Pour Bachar al-Assad, évidemment, le même discours s'applique. Qui sait si les jeunes arrivés de Syrie pensent la même chose. Mais, contrairement à leurs frères irakiens, ils n'agitent pas avec fierté le drapeau de leur pays; parmi les quelques 20 mille personnes qui se pressent sur l'esplanade du patriarcat maronite, ils sont impossibles à détecter.
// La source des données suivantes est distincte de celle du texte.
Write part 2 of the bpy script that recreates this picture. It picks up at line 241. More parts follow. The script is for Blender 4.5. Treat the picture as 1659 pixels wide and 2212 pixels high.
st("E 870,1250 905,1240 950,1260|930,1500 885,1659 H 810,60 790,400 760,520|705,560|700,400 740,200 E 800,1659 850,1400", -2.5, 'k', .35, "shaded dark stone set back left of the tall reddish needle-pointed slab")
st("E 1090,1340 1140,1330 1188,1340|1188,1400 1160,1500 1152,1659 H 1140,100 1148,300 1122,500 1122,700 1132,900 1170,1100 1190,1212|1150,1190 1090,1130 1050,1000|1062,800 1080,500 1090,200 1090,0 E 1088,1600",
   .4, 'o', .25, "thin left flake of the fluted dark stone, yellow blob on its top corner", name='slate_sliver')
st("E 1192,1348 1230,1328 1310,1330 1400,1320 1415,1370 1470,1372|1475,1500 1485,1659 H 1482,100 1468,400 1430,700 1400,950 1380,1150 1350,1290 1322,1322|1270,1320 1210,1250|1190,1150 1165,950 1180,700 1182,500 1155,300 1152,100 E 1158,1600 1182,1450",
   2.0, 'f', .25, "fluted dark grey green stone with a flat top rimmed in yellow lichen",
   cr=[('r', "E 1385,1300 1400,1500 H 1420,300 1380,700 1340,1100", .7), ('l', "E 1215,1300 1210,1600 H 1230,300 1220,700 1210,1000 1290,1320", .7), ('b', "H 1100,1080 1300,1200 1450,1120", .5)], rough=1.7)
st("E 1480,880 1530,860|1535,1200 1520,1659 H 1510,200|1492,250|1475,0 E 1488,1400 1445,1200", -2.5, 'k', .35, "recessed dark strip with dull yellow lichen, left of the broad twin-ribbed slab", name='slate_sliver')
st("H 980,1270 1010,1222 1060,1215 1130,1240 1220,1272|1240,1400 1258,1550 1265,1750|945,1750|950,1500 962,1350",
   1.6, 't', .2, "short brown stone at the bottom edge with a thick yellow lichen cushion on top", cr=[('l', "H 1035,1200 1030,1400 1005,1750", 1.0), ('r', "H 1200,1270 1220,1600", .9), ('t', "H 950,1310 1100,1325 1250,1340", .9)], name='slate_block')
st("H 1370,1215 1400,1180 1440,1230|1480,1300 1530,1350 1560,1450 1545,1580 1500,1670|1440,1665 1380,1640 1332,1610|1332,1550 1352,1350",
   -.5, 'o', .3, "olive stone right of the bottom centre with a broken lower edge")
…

Mais sur tous, y compris ceux du Liban, où ils étaient autrefois la majorité et plus aujourd'hui, pèse le spectre d'un avenir incertain dans une région qui leur semble parfois destinée à devenir de plus en plus hostile. «Ces jeunes - dit le patriarche maronite Béchara Raï - sont assoiffés d'espérance», mais alors que tout change autour d'eux de plus en plus vite, ils sont saisis d'«anxiété». «Ils suppportent des crises politiques, sociales, économiques et culturelles qui influent sur leur foi et conduisent certains à la perte de leurs racines dans leurs terres et leurs Eglises».

Le Pape arrive juste au moment où le soleil commence à se coucher dans la mer derrière le Palais du Patriarcat. Les jeunes de Benoît XVI redoublent leurs chants tandis que la chaleur s'estompe. Ils lui apportent des cadeaux, ils lui racontent des cadeaux, ils chantent des hymnes très anciens et des litanies modernes. A la fin, une vingtaine d'entre eux lèvent une grande croix et lui racontent leur histoire. «Nous voulons rester liés en Orient, enracinés dans notre terre - disent-ils depuis la scène - non par fanatisme, mais pour préserver le caractère unique de cette partie du monde».